On the night before the 2010 All-Ireland final and in the moments following Cork's victory over Down, Noel O'Leary's thoughts turned to three people close to him who had died a decade earlier.
The Cork half-back lost his cousin Mark and brother Ciaran to suicide, and his friend Benny in a quad bike accident, between January 1999 and November 2000.
O'Leary, who hails from Cill na Martra just west of Macroom, made the deaths of Mark, Ciaran and Benny a "driving force" in life and his GAA career.
"My cousin Mark, he was like another brother really. We just grew up together, from nappies all the way up," O'Leary explains in a moving episode of TG4 series Laochra Gael which airs at 9:30pm on March 16th.
"He had a relationship in school, like we all did, and that broke up. We didn't think much of it at the time.
"I can just remember walking home from school with him, and I knew he was in bad form. I was saying, 'Look, Mark, we'll go out next weekend now and go to a disco. There's plenty more fish in the sea'.
"He was a good looking guy, there was no fear of him that way. I was just trying to get him going really. 'No,' he said, 'I won't go this weekend, maybe next weekend'.
"Monday morning, I think we were getting ready for school and my father came in and said 'Look, lads, Mark passed away this morning'. It was hard to process the thing there and then. It was devastating really.
"When it all happens, the signs were kind of there but you still think it's just a bit of a phase."
The same year that Mark died, O'Leary's best friend Benny suffered a fatal accident.
"[Benny] came to me and said, 'You know, I think a quad bike, a spreader and a sprayer would be a great idea. I think a lot of farmers would give us business'. We decided it was a great idea," O'Leary explains.
"It was a Wednesday evening. We were at home. Benny landed on with the quad bike. He said he was going to go up to the top of the field while we were playing around and would be down again in two or three minutes.
"When he was coming down, he turned to the right across the hill. The quad turned over. He wasn't moving. We ran over. We knew he was in big trouble.
"When they were loading him onto the ambulance, I think we all knew from their body language that it wasn't good. We got the phone call then that he'd passed away on the way into Cork. Another young man gone, it was hard."
On a Sunday in November 2000, O'Leary's brother Ciaran failed to return home after a night out. Initially, alarm bells didn't ring as they thought, like any 17-year-old, he'd probably spent the night at a friend's house.
"11 o'clock came, 12 o'clock came, and we weren't getting too excited," O'Leary says.
"One o'clock came, two o'clock came, and then a phone call came through to say that Ciaran had been dropped at the end of our lane [the night before].
"We took it seriously then, and my father said, 'Look, lads, we need to start checking the lane on the way up. He's fine, but we'd better go about it. We'll go out to the shed outside, put on our wellingtons and check along the fields just in case'.
"He came back in after about two or three minutes, and said to my mother, 'The best thing now you'll do is go down to the neighbour, and we'll call you when we hear more - there's no problem'.

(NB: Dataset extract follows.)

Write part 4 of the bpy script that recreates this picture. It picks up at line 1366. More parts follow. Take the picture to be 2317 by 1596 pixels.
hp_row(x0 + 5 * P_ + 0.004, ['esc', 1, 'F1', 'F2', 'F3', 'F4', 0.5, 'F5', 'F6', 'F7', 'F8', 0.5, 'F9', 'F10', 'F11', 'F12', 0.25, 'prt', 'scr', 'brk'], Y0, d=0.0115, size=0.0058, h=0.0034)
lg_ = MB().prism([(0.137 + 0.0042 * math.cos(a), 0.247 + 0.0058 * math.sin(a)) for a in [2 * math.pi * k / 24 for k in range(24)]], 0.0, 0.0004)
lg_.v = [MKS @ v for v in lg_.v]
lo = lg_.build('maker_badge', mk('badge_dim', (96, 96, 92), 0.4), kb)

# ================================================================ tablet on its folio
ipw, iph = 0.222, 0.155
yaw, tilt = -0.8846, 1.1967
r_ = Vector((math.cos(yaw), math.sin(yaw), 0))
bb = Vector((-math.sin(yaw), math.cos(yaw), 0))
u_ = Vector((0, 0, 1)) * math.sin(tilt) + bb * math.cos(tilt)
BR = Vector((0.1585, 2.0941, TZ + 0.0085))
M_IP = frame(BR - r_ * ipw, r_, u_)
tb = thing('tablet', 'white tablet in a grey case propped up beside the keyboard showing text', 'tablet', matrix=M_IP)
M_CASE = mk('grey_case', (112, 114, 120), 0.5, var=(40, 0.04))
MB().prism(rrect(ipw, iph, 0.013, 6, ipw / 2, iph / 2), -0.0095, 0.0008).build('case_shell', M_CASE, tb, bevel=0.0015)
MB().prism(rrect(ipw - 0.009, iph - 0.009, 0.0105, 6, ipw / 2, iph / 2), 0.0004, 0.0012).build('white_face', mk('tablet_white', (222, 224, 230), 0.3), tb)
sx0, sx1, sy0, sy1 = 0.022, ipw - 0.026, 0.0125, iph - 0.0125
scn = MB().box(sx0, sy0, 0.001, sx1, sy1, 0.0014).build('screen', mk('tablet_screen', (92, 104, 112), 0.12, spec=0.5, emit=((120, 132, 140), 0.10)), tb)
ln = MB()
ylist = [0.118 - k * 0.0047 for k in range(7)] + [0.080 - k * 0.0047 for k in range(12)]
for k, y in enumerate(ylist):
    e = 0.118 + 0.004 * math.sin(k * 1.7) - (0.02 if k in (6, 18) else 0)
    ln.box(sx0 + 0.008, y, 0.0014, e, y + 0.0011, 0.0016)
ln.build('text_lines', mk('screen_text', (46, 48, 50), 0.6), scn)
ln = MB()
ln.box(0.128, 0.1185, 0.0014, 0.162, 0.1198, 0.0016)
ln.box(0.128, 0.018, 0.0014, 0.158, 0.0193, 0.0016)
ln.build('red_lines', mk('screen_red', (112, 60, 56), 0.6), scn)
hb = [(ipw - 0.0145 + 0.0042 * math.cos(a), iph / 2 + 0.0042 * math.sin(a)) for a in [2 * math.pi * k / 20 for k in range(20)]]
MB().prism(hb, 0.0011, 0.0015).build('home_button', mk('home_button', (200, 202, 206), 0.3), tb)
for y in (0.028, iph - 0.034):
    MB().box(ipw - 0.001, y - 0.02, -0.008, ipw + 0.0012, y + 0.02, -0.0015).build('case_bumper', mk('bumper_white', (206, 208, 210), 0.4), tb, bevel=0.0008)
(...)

"She went down to the neighbours. He came into the kitchen and said, 'Lads, I found Ciaran. He's above in the shed, and he's after passing away. We're going to ring your mother now, and tell her when she comes up'.
"When she was coming up to the house, she just knew it straight away. I remember that night, my father had my mother held, and she was crying up on his chest. Seeing that raw emotion, I never in my life thought I'd see my parents embrace like that. It hit home that they were heartbroken."
O'Leary, who won an All-Ireland minor title with Cork in 2000, says football was what "slowly but surely brought us around".
"At all their funerals, I left everything out there," he says.
"I cried my eyes out for three or four days. I cried at the removal, I cried at the funeral and looking back at it I’m glad I did. I held nothing in.
"You kind of make the three guys your driving force, really. Then you start thinking about your parents, what they gave to you growing up and what they’ve done for you. All that definitely drove me going forward alright."
Overcoming those personal tragedies was a key turning point in O'Leary's life.
"You’re at a Y in the road, you can kinda go left or you can go right and left could be the bad road and right could be the good road. We took the right, as the fella says, and the pinnacle of that was football," he says.
"When you get over the line like that [in the 2010 All-Ireland final], it's not really the victories, it's the tough times you put down [that you think about]. We went through years where we couldn't win a first round with Cork, and they're the things you think about - those times.
"Things start flooding in fairly lively, everything that you've gone through. I thought about them the night before. You make the three guys your driving force really.
"The biggest moment in my life, really, was getting through what happened outside of football. For me, it was a left or right decision and I can assure you there were plenty of people that could have led me in a different direction."